• [TASK GOAL] Reproduce, word for word, only the lines from the one containing "Generate a Blender" through the one containing "COL = scene.collection", both included.

[3D scene scripts]
----

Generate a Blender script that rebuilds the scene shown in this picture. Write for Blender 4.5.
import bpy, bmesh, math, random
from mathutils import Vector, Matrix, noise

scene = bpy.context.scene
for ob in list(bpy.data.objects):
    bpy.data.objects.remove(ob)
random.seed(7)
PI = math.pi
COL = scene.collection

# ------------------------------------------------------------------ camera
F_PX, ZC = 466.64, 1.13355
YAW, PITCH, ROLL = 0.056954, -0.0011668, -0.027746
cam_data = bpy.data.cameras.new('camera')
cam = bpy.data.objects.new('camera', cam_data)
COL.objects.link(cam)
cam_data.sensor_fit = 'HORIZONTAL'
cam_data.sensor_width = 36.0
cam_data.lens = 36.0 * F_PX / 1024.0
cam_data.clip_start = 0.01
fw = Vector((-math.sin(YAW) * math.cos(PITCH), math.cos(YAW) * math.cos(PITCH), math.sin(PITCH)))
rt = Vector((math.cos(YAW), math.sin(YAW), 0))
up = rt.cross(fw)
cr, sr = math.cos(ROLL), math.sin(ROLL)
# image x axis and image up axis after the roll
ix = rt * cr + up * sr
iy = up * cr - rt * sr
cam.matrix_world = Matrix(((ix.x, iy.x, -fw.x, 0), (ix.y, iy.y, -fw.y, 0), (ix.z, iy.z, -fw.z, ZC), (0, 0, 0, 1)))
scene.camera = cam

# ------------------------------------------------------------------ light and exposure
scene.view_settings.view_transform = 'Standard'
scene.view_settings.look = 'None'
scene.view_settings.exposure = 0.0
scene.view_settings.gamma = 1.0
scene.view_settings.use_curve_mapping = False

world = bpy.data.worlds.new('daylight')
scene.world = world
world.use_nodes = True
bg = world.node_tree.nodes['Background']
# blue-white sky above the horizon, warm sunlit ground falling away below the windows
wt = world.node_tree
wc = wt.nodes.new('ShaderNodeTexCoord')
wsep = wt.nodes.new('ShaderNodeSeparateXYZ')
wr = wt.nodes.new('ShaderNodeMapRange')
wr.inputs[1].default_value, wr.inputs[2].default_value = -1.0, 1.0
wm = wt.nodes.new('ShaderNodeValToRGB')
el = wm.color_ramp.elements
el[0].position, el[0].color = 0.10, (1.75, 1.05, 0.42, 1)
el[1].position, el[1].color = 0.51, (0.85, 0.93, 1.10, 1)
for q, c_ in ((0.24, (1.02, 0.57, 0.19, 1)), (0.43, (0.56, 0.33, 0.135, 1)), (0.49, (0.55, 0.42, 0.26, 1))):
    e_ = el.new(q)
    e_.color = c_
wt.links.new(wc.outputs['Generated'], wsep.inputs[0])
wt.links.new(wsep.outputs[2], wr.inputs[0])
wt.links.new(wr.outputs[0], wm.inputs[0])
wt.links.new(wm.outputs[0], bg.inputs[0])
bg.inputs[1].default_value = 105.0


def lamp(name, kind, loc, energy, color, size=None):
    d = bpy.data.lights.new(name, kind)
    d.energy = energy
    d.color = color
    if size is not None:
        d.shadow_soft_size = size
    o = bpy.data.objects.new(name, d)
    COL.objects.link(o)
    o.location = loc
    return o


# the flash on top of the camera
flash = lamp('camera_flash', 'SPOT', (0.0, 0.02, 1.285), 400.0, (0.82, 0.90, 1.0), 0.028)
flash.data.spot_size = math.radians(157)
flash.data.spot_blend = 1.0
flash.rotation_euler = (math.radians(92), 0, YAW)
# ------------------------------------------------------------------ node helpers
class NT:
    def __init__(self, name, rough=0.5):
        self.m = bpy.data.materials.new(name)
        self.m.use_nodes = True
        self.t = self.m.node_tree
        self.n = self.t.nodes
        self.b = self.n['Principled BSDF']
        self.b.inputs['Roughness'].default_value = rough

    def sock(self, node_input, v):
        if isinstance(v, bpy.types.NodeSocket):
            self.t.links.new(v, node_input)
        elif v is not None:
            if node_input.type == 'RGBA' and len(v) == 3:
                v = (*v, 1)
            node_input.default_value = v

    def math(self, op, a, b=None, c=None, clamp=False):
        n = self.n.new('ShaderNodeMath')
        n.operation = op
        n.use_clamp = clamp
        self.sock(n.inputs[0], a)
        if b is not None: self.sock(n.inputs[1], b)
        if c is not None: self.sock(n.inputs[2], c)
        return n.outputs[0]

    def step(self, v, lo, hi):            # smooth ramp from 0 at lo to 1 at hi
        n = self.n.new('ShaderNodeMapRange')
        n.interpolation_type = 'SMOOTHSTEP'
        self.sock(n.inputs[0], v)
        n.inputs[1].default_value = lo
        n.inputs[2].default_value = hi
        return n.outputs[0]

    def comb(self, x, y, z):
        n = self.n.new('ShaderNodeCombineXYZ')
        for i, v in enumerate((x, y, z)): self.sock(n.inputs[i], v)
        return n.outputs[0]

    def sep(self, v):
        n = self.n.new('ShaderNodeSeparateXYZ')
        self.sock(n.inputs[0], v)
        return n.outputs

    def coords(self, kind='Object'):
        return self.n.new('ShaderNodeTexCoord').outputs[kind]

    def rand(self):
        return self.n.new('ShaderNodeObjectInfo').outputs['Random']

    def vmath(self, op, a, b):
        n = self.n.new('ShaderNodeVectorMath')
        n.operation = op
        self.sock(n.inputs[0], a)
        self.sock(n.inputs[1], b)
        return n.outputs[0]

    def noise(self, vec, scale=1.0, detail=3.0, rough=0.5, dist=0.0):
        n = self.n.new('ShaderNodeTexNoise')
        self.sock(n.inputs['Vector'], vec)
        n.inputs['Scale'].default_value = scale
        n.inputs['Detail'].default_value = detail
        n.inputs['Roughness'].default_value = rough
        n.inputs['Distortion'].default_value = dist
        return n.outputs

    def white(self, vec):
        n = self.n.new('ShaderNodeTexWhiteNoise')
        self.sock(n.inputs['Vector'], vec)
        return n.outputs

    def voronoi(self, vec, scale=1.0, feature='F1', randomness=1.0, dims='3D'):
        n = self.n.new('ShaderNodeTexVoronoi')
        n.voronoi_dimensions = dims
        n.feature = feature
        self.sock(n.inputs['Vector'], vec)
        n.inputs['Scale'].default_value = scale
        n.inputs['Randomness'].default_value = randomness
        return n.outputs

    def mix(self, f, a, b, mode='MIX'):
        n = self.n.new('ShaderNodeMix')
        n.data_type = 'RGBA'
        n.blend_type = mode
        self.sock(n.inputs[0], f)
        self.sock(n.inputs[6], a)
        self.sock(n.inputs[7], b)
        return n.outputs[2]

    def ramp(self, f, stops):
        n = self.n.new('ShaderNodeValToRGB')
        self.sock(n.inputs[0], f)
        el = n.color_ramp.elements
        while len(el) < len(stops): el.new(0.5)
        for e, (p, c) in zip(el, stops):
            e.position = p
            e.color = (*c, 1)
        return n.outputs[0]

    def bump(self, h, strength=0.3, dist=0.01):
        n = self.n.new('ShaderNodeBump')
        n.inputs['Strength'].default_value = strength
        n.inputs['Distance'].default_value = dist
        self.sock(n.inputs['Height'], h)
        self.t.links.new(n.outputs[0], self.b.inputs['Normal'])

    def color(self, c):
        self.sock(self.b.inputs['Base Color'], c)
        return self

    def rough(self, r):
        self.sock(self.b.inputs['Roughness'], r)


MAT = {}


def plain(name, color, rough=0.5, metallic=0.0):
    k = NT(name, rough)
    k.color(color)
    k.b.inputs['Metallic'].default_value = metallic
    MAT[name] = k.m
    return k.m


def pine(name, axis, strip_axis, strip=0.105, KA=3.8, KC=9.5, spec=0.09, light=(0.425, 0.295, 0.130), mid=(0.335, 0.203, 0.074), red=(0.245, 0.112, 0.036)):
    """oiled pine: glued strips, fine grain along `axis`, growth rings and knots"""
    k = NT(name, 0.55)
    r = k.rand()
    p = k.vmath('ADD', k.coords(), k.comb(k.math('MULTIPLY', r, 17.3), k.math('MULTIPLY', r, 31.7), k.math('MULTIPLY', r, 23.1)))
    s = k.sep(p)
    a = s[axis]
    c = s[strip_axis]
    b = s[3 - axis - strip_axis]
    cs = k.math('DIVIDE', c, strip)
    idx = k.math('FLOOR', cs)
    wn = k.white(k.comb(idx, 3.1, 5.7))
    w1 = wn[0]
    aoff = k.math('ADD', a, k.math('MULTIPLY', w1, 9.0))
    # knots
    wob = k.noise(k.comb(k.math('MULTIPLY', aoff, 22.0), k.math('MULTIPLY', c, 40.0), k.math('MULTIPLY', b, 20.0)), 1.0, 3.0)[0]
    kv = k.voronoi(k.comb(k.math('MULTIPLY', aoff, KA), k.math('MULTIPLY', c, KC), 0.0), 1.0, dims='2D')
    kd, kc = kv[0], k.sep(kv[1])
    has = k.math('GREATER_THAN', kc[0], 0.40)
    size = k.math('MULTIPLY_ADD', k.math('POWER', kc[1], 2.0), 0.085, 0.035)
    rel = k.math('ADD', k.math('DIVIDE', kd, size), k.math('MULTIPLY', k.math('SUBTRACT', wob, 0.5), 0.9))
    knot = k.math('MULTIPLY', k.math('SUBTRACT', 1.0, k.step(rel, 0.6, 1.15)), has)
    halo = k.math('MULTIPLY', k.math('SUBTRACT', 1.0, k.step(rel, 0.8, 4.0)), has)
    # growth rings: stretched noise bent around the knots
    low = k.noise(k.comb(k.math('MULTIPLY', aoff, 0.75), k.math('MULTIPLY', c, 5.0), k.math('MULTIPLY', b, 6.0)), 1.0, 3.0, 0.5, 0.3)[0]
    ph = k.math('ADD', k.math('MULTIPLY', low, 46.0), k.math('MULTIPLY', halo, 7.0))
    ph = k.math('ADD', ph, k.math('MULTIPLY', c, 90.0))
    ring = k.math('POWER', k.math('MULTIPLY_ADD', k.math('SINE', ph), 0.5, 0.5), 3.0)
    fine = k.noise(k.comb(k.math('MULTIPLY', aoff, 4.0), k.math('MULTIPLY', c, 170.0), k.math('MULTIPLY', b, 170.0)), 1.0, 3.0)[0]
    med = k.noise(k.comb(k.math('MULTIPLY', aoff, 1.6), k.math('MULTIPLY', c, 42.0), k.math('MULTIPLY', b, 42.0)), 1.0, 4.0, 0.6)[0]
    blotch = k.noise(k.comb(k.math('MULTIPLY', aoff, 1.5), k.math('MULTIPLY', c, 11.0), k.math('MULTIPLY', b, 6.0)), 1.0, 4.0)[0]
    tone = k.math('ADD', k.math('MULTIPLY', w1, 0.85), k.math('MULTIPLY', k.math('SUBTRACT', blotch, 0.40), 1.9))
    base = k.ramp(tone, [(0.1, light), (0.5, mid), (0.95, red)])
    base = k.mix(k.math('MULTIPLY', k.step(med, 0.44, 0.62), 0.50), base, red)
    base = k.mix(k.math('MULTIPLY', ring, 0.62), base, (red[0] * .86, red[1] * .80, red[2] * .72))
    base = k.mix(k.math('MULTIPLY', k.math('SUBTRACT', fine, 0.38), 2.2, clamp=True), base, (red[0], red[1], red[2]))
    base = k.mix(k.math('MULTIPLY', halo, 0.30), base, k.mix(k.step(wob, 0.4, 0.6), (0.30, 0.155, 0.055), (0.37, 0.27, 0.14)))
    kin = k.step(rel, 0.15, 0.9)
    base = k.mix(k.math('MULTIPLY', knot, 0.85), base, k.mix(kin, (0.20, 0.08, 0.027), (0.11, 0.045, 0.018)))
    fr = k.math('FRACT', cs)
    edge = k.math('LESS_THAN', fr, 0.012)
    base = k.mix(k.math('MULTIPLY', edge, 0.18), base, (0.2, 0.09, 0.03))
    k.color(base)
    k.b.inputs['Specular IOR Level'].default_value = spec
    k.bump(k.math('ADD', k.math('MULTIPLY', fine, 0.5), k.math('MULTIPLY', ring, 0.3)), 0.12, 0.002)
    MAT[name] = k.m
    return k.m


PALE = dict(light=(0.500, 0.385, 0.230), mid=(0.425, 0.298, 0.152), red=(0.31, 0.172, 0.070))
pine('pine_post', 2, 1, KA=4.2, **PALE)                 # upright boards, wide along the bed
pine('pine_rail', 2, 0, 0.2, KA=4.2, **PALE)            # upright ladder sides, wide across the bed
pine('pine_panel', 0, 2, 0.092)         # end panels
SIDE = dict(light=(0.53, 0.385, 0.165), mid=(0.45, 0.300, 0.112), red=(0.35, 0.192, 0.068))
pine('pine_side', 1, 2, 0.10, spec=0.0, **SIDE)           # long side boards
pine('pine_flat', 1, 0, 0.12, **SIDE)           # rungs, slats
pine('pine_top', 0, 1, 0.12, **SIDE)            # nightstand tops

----

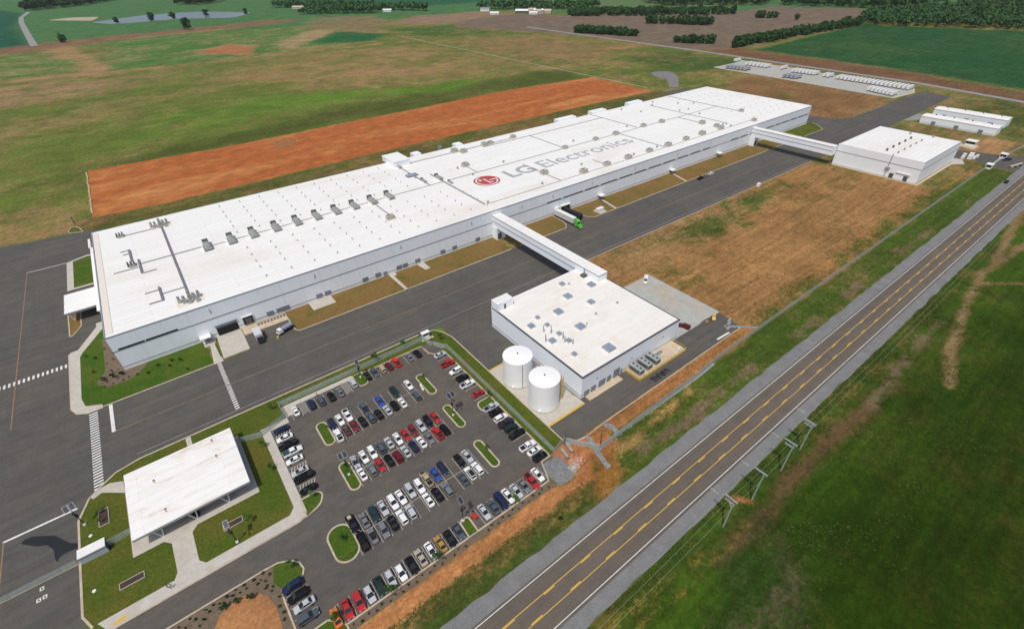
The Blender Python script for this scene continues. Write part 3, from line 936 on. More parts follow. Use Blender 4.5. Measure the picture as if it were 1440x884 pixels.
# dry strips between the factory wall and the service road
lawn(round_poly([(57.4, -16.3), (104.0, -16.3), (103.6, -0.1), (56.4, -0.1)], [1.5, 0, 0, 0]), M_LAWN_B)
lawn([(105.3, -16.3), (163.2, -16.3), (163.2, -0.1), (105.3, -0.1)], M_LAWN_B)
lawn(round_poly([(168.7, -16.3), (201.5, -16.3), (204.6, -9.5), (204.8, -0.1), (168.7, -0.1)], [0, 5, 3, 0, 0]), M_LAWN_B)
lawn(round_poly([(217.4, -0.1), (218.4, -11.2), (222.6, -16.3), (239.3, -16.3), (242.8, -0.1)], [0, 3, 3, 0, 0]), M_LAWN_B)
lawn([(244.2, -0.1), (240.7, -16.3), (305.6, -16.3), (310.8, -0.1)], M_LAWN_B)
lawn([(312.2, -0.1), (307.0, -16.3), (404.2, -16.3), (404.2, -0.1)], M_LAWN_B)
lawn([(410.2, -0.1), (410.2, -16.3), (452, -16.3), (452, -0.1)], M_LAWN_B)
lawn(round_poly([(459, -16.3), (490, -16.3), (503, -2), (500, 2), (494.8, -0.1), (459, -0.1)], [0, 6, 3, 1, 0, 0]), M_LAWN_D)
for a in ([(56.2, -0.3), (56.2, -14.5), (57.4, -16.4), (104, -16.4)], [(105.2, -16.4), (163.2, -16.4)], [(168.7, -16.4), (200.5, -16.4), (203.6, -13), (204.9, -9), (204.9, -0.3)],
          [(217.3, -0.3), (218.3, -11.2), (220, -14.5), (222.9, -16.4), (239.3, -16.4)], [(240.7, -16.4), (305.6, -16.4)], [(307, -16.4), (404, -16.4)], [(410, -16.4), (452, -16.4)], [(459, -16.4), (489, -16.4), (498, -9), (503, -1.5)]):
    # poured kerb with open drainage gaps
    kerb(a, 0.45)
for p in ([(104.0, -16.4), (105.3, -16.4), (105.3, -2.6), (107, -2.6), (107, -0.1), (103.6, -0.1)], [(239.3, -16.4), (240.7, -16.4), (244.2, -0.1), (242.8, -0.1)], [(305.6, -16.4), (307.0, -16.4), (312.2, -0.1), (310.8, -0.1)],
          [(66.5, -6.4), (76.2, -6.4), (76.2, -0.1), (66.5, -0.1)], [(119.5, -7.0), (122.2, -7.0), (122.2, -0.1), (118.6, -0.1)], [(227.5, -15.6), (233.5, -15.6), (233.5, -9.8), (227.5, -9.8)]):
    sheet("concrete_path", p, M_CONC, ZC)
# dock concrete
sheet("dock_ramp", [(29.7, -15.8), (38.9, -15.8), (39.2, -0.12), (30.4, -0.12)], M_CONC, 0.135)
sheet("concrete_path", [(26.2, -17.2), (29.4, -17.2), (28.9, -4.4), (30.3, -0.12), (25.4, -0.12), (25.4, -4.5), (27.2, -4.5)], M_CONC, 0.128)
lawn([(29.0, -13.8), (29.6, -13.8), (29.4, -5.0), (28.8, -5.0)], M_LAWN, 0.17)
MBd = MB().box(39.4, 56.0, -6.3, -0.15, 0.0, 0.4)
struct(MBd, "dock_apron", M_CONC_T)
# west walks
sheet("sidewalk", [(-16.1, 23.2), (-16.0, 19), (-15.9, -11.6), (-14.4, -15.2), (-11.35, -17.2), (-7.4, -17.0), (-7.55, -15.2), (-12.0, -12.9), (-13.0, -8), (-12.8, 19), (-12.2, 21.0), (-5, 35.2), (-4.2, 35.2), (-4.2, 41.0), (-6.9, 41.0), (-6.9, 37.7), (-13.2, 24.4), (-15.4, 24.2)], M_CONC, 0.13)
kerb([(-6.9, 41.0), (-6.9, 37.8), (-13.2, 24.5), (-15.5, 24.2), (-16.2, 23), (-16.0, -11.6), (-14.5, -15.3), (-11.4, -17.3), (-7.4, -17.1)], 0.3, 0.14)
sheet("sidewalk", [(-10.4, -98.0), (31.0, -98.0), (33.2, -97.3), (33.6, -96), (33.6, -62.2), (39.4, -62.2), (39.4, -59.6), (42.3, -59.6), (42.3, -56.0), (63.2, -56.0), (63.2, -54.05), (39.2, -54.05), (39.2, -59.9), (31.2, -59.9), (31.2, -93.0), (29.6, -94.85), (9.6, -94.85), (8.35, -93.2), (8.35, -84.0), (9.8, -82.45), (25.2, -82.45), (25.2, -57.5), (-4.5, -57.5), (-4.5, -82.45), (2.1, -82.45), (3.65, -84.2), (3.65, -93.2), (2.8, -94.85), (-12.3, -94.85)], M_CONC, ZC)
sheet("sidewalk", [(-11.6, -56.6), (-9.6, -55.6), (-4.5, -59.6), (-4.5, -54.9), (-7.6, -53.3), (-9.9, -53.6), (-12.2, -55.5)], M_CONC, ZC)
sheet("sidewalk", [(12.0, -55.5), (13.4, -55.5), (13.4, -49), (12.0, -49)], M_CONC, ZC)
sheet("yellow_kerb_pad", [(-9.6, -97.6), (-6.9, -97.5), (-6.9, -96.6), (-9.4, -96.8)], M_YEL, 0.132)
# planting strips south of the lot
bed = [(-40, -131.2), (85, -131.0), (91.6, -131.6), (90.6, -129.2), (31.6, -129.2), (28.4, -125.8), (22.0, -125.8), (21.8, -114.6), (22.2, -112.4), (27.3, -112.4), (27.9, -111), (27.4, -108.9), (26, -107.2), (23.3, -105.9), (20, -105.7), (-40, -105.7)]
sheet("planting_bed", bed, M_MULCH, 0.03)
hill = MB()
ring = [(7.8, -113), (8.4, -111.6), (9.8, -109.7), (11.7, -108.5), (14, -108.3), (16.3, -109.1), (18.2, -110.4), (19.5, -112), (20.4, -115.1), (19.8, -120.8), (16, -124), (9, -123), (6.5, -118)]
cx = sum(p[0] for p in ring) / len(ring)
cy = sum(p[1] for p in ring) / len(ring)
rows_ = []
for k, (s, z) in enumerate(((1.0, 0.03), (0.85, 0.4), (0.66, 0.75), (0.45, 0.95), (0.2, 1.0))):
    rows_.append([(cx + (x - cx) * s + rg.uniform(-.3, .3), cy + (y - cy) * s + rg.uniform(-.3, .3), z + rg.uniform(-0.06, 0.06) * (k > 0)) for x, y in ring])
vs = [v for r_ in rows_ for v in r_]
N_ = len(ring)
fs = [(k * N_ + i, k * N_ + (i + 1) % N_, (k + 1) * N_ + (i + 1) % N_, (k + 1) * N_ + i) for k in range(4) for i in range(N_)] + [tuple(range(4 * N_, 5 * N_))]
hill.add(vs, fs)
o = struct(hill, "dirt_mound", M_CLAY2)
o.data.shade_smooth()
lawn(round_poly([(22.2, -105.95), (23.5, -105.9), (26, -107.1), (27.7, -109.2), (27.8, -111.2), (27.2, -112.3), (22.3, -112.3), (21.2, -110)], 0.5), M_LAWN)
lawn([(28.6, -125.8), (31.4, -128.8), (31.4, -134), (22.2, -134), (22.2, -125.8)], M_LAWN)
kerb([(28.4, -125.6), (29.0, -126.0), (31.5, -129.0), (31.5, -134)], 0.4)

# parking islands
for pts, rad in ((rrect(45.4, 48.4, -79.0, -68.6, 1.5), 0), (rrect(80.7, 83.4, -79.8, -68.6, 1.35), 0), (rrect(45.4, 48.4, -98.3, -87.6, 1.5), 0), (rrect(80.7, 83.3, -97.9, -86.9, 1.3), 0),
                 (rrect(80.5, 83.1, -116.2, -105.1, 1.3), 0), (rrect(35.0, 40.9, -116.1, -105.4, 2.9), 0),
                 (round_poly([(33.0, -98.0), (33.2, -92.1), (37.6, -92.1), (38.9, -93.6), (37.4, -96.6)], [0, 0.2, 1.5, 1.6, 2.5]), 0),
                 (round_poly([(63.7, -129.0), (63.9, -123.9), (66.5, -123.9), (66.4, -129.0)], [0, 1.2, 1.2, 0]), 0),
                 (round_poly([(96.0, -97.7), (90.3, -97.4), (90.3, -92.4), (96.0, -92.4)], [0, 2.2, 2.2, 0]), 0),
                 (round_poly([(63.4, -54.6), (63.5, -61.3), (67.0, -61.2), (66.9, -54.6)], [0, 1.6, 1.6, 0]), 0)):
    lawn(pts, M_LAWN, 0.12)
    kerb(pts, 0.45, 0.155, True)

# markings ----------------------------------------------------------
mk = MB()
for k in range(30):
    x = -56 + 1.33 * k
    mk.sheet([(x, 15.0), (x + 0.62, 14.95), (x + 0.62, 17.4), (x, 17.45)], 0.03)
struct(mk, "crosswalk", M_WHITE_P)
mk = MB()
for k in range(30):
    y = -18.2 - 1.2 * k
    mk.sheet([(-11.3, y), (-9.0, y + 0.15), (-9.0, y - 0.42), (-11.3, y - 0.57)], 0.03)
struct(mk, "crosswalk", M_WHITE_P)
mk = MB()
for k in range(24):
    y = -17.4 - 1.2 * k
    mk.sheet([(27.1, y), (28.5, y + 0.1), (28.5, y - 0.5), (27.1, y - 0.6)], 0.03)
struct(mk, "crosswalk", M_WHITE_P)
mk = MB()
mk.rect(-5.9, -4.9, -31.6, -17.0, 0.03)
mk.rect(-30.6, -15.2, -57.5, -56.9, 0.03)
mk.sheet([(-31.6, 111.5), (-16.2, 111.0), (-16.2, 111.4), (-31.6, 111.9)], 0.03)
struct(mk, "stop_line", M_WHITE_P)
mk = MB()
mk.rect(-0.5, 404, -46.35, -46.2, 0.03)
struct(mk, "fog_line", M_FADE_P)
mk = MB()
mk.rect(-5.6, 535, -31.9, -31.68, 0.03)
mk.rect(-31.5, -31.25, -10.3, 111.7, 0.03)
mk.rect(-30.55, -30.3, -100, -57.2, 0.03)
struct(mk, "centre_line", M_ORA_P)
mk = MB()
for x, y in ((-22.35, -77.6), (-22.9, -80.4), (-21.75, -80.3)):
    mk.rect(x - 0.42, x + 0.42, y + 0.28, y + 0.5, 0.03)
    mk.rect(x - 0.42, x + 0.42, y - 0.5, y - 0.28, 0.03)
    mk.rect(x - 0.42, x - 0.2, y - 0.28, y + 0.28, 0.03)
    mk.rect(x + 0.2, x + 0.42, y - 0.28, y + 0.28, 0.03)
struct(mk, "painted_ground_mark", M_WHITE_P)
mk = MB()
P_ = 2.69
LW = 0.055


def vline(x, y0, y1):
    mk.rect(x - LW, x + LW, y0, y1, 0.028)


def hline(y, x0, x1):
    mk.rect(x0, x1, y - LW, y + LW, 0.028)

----

• [THE RESPONSE]
Generate a Blender script that rebuilds the scene shown in this picture. Write for Blender 4.5.
import bpy, bmesh, math, random
from mathutils import Vector, Matrix, noise

scene = bpy.context.scene
for ob in list(bpy.data.objects):
    bpy.data.objects.remove(ob)
random.seed(7)
PI = math.pi
COL = scene.collection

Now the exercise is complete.